_Task_
Reproduce, please, only the lines from the first line below to the line containing "rad = math.radians", inclusive.

(Scenes as source code)
------

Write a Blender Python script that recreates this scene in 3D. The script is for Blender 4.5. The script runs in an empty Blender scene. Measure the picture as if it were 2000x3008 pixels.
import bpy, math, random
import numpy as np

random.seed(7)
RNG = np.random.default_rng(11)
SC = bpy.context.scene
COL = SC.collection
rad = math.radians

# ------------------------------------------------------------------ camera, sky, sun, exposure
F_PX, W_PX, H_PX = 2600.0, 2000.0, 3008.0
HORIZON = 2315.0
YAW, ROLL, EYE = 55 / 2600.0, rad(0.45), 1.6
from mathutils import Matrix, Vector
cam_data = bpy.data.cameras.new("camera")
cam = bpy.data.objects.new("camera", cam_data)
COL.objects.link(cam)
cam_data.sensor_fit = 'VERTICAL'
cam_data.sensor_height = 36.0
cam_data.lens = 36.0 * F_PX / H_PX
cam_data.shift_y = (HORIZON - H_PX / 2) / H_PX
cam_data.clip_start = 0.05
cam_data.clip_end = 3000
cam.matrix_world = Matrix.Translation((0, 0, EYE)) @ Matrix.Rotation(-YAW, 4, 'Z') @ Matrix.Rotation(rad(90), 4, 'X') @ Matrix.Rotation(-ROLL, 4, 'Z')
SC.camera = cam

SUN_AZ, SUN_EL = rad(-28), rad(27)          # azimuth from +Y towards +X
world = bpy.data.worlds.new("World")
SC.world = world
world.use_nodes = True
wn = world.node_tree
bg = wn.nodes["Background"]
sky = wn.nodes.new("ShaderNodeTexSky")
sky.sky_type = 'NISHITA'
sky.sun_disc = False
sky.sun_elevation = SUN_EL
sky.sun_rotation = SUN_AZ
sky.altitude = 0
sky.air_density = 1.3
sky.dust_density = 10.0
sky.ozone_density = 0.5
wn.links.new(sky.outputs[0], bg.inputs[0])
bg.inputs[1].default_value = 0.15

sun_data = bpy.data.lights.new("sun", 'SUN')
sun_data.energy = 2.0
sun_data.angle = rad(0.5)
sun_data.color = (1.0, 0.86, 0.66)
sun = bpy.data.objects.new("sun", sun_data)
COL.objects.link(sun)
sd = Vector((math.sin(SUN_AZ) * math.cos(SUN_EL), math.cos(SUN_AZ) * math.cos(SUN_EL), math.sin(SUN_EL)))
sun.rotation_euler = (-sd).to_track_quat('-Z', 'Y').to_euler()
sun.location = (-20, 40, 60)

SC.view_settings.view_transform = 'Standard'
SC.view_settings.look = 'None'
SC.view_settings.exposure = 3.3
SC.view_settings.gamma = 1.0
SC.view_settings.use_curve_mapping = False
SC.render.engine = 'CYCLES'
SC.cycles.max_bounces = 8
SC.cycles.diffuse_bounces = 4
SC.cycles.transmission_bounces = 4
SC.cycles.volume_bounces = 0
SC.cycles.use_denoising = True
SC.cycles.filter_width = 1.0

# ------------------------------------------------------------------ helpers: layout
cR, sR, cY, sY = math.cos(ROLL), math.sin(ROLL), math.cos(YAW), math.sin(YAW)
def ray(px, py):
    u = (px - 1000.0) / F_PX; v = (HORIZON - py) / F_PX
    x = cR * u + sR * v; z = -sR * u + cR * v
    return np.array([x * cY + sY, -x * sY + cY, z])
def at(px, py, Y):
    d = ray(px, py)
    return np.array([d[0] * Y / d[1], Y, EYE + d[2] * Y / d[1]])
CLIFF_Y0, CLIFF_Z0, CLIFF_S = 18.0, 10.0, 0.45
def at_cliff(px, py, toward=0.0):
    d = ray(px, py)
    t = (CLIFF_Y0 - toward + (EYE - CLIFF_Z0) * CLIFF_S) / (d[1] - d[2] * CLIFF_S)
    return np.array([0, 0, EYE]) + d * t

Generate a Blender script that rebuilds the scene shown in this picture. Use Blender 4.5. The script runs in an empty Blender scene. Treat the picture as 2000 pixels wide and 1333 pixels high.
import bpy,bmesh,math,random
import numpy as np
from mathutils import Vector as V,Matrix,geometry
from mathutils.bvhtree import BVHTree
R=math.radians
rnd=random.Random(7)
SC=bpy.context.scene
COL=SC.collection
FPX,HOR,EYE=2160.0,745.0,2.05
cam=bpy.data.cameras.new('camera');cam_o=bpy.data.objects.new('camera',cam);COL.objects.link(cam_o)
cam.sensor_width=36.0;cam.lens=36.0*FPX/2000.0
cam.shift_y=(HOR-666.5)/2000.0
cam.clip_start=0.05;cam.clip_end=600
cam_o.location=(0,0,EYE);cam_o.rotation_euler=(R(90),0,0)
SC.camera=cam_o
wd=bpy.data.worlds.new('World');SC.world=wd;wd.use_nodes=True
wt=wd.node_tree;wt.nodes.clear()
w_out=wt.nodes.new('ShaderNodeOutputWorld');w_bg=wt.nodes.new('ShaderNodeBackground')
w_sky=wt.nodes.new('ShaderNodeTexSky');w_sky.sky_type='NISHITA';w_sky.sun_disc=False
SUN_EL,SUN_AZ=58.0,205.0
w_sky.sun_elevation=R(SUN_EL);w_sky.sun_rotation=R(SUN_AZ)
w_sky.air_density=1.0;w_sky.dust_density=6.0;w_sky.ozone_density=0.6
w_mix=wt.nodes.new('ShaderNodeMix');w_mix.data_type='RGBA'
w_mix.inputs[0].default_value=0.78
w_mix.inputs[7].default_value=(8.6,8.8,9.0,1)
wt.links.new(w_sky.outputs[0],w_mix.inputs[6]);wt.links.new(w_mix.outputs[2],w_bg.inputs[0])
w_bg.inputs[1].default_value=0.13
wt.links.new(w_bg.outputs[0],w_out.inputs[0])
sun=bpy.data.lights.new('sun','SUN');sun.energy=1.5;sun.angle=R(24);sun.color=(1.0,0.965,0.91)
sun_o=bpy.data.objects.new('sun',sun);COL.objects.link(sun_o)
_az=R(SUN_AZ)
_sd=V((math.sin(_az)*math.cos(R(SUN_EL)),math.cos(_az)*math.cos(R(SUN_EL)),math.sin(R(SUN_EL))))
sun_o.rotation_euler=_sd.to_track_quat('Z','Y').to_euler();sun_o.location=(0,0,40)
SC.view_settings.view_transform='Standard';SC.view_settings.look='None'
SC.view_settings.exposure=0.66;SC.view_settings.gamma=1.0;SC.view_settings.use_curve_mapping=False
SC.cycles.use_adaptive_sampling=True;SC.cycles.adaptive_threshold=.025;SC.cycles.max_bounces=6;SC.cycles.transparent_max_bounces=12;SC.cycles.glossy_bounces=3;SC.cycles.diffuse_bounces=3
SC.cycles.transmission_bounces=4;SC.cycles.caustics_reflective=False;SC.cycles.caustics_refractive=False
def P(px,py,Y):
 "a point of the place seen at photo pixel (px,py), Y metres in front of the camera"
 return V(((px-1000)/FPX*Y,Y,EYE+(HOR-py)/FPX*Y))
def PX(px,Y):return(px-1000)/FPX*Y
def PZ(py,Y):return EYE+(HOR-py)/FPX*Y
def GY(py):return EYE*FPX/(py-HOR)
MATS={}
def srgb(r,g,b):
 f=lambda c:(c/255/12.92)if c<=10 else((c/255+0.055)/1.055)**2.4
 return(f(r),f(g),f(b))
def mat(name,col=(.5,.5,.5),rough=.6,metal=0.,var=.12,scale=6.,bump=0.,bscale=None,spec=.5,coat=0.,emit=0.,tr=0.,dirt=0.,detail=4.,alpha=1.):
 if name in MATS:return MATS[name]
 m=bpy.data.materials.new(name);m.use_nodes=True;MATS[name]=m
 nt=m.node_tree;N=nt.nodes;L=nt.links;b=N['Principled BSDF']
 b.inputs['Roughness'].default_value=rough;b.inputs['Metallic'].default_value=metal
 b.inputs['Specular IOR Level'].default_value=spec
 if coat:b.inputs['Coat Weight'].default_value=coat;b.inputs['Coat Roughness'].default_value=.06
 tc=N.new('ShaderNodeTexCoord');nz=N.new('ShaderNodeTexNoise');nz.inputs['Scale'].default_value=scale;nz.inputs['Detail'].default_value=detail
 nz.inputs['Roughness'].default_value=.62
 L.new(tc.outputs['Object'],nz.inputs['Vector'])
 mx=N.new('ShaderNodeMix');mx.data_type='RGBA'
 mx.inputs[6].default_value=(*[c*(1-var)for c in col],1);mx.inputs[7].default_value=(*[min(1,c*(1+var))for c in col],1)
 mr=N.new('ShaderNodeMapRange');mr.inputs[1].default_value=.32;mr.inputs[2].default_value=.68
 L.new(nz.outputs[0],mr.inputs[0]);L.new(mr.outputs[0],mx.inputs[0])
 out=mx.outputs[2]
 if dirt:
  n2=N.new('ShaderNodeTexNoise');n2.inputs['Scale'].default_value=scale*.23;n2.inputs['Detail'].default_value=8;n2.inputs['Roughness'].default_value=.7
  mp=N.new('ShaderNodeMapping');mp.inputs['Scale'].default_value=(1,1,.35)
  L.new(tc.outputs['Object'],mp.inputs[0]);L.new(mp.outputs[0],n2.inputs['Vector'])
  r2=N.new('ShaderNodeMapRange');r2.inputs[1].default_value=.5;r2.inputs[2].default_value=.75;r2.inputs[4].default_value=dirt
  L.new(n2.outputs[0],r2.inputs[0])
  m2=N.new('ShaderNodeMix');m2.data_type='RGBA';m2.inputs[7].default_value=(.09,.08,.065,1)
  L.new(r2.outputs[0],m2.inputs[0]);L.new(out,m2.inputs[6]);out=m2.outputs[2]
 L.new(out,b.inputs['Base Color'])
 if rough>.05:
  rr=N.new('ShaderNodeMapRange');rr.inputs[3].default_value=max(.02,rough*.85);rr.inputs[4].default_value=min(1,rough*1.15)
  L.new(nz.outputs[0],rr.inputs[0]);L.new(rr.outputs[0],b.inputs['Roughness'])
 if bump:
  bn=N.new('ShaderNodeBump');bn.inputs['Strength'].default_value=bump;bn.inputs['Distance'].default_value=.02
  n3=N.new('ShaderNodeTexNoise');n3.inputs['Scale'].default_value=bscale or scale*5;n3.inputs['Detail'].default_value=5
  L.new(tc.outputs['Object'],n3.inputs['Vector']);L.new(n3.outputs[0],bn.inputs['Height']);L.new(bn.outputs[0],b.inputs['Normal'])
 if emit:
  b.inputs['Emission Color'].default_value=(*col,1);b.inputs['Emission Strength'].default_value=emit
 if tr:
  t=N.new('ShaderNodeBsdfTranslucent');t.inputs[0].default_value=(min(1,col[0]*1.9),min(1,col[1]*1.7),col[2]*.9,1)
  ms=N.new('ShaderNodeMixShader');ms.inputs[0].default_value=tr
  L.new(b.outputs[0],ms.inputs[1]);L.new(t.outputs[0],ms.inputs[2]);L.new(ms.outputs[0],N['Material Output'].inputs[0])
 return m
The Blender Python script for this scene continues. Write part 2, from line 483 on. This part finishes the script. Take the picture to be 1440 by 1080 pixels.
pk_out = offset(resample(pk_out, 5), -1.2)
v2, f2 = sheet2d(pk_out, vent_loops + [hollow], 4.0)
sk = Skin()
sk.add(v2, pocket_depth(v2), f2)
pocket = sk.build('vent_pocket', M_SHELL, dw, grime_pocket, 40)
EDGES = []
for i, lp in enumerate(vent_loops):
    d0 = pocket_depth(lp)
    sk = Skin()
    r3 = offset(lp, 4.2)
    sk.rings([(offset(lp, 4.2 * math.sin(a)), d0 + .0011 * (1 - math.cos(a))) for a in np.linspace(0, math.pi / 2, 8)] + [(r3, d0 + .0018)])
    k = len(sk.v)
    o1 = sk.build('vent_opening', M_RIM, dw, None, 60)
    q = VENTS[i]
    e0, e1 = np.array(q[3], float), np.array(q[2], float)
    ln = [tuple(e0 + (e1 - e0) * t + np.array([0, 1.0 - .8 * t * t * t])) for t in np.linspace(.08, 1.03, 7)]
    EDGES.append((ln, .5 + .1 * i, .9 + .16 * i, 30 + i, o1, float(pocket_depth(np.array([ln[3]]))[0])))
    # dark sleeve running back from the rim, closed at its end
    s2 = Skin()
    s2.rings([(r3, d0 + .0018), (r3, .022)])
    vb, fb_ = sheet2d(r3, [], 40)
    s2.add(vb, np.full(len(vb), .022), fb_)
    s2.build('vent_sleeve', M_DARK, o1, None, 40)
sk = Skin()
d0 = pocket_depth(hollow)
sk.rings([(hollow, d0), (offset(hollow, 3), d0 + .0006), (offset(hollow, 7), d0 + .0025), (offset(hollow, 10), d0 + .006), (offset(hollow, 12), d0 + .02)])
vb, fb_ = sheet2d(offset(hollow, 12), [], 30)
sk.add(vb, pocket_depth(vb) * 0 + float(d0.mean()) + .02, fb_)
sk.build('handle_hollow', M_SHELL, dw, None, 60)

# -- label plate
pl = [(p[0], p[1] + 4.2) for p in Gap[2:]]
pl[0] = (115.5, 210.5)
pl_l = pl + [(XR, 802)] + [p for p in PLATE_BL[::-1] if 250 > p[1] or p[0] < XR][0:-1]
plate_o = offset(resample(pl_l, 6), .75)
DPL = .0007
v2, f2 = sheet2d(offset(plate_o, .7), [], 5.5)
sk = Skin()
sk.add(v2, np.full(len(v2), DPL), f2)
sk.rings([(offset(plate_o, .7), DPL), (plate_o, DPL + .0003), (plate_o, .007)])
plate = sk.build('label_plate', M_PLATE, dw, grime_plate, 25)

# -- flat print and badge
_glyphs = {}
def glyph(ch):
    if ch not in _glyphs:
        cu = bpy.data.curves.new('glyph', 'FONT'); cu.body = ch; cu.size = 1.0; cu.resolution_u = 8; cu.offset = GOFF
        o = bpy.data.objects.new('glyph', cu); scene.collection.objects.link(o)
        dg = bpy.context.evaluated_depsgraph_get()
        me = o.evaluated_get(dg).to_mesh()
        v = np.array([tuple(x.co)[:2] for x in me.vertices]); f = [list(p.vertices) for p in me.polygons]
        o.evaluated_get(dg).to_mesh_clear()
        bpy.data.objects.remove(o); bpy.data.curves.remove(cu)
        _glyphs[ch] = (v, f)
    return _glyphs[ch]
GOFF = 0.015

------

_Problem solution_
Write a Blender Python script that recreates this scene in 3D. The script is for Blender 4.5. The script runs in an empty Blender scene. Measure the picture as if it were 2000x3008 pixels.
import bpy, math, random
import numpy as np

random.seed(7)
RNG = np.random.default_rng(11)
SC = bpy.context.scene
COL = SC.collection
rad = math.radians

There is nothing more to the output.